From gold backed to confidence backed: a history of the US Dollar

By Reuben Machinga

Goldma Team
3 min readJul 6, 2018

Have you ever wondered why the United States Dollar got to be the world’s reserve currency? If you answered yes, I’ll tell you why: it’s gold. To understand the story fully, we have to go back into our financial history and look at the changing relationship between the gold and the dollar. After that, we have to ask if the dollar is still good.

The United States Dollar is arguably a symbol of wealth and prosperity across the world. No hip-hop music video would be quite complete without American currency making an appearance on the screen.

To explain the dollar’s symbolic power, we have to understand its past. For the sake of brevity, let’s start off before the World Wars. How different nations traded between each other is a question that has always been on my mind. I’ve written about it before. Here, however, I can offer the answer in more concrete terms. International trade was made possible by a gold standard. Because paper currency was a representation of gold in a vault somewhere, trade was straightforward. Effectively, this served as a fixed exchange rate mechanism since it was clear how much gold could be redeemed for each paper note. Uncertainty was done away with since currencies were representations of the same thing (gold).

War does away with any state’s pretence to fiscal discipline. In the face of obliteration, in the face of World Wars, fiscal discipline may have proved suicidal. European nations felt limited in their options. Debasing their currencies and printing more paper notes to fund the war effort appeared logical to them. Along with having their currencies divorced from gold, European nations’ industrial capacity was also decimated.

While the United States played a significant role in the two World Wars, the theatre of war was in Europe. This left American industrial capacity intact.
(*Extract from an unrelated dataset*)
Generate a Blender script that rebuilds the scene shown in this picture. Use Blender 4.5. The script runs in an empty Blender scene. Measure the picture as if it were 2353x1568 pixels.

When debts owed to her were being repaid, in gold, they also came out of the two World Wars with the most gold reserves out of the industrial nations of the world. America managed to steer other countries to peg their currencies to its dollar. In this immediate post-WWII environment, America maintained the gold standard and having other currencies pegged to its currency made international trade possible.
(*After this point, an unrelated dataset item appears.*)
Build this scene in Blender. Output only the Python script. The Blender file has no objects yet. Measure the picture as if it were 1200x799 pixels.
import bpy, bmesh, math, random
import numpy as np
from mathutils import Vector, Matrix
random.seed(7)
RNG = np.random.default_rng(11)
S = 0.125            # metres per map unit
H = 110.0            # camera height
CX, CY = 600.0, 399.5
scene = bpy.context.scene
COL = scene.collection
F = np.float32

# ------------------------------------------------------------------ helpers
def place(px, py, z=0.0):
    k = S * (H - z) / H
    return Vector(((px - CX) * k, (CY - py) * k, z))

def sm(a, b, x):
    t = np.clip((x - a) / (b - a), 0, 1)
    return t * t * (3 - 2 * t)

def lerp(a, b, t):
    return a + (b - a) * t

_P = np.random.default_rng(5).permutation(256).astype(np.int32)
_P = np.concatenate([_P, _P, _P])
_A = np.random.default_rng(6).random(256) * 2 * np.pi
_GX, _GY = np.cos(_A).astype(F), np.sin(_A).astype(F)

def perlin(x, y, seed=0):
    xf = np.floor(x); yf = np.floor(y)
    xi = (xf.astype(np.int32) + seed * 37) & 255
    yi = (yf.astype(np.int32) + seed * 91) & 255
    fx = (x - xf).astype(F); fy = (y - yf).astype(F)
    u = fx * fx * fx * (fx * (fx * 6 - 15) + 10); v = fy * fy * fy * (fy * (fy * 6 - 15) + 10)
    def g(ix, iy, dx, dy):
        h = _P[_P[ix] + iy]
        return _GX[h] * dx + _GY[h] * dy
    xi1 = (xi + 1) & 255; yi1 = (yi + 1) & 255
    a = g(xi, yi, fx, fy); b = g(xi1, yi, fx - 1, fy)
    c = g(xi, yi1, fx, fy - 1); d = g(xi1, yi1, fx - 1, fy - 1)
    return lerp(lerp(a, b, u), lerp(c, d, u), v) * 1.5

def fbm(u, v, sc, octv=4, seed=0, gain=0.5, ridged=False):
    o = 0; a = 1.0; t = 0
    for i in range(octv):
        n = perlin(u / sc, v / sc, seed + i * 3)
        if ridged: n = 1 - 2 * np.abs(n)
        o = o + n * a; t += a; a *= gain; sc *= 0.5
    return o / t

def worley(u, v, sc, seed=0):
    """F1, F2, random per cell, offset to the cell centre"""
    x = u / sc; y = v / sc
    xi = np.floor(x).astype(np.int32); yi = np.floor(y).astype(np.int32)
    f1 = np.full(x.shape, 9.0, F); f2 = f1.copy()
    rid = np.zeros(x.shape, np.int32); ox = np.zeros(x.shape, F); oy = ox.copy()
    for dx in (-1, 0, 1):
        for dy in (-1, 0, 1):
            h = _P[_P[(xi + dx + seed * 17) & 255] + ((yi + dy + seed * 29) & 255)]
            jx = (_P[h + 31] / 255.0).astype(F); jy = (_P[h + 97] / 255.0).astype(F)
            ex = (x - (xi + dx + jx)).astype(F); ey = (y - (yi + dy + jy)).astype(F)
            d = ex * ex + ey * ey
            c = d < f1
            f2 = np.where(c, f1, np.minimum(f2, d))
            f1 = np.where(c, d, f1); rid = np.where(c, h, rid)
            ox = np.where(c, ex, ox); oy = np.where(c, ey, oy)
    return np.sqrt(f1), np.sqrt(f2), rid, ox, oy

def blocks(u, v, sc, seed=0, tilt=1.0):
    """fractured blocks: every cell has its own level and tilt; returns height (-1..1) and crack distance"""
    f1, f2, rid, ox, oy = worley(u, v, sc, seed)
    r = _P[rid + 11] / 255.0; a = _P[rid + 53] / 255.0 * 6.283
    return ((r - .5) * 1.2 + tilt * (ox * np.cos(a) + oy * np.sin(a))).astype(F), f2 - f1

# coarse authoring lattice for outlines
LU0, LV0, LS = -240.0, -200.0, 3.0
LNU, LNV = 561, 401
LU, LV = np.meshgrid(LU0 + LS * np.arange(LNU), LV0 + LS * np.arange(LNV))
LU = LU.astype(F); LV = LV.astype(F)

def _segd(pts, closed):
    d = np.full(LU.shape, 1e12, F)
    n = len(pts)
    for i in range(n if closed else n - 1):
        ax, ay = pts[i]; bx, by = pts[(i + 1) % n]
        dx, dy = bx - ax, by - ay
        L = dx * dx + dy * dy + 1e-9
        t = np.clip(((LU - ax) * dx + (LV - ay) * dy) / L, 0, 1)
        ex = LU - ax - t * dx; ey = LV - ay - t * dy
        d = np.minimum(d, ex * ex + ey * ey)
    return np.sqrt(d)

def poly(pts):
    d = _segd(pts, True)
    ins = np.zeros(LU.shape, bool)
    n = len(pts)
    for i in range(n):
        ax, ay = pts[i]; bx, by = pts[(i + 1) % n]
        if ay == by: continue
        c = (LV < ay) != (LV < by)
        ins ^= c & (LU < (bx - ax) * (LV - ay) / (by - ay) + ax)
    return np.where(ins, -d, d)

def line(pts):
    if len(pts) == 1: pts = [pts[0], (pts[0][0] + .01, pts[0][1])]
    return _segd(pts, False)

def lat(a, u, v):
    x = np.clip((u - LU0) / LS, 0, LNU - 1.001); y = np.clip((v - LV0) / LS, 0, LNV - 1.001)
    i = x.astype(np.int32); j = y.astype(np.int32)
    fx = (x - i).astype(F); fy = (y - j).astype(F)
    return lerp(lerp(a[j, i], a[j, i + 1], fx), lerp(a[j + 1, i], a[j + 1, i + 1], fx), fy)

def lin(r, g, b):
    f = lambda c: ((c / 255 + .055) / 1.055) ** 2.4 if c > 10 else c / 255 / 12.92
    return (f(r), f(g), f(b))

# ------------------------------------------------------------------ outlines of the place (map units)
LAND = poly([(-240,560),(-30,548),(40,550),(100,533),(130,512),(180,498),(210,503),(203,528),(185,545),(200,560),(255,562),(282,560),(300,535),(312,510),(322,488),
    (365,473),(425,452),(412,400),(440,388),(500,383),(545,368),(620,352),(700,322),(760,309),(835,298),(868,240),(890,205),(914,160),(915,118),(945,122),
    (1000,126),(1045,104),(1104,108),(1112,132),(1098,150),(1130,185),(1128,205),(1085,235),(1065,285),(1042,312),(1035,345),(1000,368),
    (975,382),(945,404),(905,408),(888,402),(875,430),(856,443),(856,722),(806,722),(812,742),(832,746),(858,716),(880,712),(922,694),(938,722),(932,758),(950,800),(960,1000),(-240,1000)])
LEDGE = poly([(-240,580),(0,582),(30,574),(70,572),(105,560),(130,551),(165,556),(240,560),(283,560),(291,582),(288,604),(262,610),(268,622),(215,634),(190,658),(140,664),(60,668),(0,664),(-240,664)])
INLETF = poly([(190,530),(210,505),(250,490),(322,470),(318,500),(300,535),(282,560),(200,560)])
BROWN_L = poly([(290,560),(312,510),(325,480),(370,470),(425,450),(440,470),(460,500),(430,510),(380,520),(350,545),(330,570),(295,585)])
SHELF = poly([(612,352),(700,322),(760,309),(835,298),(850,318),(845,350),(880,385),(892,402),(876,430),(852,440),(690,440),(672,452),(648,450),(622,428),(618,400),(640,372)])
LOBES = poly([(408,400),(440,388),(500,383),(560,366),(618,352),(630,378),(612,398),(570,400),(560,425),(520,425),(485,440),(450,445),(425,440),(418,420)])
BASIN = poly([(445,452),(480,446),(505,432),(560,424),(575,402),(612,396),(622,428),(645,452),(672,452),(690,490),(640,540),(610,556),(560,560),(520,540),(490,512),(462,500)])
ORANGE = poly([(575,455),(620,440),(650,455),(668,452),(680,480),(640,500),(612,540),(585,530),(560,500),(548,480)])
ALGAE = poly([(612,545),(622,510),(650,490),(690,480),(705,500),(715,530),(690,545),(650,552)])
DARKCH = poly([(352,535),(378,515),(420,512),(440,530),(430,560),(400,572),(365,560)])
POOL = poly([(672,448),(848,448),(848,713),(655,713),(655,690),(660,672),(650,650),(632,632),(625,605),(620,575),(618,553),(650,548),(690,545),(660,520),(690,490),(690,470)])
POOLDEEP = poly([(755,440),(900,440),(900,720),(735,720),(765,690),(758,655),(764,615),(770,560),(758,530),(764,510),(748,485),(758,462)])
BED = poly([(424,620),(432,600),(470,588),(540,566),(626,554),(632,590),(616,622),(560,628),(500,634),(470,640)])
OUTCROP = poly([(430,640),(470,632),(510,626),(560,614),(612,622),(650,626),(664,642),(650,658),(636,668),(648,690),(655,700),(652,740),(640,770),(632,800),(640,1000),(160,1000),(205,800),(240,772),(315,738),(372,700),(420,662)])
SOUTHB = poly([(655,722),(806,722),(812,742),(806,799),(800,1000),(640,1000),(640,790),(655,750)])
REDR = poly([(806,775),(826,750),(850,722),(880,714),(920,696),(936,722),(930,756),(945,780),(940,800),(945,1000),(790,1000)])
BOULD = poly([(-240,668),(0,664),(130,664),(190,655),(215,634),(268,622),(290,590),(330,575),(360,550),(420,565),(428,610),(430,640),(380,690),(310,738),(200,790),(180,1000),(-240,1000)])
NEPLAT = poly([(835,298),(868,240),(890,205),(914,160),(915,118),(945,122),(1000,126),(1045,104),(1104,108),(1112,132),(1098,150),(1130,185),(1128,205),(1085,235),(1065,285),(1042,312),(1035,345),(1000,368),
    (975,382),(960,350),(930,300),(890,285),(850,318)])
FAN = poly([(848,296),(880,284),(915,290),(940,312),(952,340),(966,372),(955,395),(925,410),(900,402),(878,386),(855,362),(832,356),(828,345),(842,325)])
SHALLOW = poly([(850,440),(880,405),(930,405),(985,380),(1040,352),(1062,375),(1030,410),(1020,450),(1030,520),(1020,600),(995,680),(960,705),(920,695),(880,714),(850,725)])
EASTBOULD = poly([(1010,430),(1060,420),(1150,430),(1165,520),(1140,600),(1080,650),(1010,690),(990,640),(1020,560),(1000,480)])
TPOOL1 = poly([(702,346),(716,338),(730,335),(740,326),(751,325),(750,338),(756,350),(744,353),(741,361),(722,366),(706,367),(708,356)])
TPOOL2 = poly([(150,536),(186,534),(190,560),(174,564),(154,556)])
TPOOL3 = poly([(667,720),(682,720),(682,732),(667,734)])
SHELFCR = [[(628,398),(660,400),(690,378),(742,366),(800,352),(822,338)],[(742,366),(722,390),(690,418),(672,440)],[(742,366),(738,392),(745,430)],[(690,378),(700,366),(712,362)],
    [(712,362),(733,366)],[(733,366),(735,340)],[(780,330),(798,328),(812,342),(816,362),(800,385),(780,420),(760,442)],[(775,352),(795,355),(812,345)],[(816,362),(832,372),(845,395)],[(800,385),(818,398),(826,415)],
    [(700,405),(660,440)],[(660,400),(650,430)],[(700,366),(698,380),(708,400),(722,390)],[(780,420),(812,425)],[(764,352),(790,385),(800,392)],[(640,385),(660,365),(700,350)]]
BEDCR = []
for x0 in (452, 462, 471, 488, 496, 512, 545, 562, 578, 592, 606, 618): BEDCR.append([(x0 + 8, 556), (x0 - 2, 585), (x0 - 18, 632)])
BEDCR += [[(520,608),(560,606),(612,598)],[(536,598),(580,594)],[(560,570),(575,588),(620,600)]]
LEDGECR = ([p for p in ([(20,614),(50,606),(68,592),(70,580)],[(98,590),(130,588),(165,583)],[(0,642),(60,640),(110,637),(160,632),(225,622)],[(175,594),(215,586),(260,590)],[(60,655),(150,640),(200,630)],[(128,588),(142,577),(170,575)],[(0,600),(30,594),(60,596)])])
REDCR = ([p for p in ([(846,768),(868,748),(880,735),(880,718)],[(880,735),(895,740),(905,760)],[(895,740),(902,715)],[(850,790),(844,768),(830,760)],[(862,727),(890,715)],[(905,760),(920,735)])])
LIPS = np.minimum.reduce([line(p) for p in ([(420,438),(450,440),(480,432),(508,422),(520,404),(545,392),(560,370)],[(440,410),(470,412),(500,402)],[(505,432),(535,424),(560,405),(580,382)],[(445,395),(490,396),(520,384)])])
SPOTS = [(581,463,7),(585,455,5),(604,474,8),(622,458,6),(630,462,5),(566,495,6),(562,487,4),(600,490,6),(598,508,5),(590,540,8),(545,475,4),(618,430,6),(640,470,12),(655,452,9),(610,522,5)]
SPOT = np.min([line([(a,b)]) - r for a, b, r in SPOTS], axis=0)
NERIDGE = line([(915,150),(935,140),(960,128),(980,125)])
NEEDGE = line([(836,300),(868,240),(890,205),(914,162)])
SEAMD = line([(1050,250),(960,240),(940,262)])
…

The burden of war soon visited the United States after WWII. The government had to spend incredible sums of money to fund the campaign in Vietnam. In the midst of having to foot this large bill, the French government kept on ‘cashing in’ their dollars for gold. Soon, the open market price for gold was higher than the American government stipulated price of $35 per ounce. Foreign governments had an arbitrage opportunity open to them. America could not continue to defend this price while meeting all her other financial obligations.

This, in 1971, led to what economic historians refer to as the Nixon shock. Announced as a temporary measure, gold could no longer be redeemed using the American dollar. As is the course with many state ‘temporary’ measures, it became permanent. The gold standard was abandoned for good. Up until now, one cannot exchange their dollars for gold at the Federal Reserve.

Now that this is the state of affairs, do we want to hold on to dollars as a means of holding on to value over the long term? I suspect not. Ever since the ’71 Nixon Shock, the dollar has lost 98 per cent of its value. The drop hasn’t been dramatic since it didn’t happen all at once. Rather, it has been consistent over time.

One asset that has not only held its value during this same time period, but also greatly increased in value, is gold. You’d much rather hold that long term than paper money. Gold has held its own for millennia while no fiat currency has ever maintained, or appreciated in value for centuries.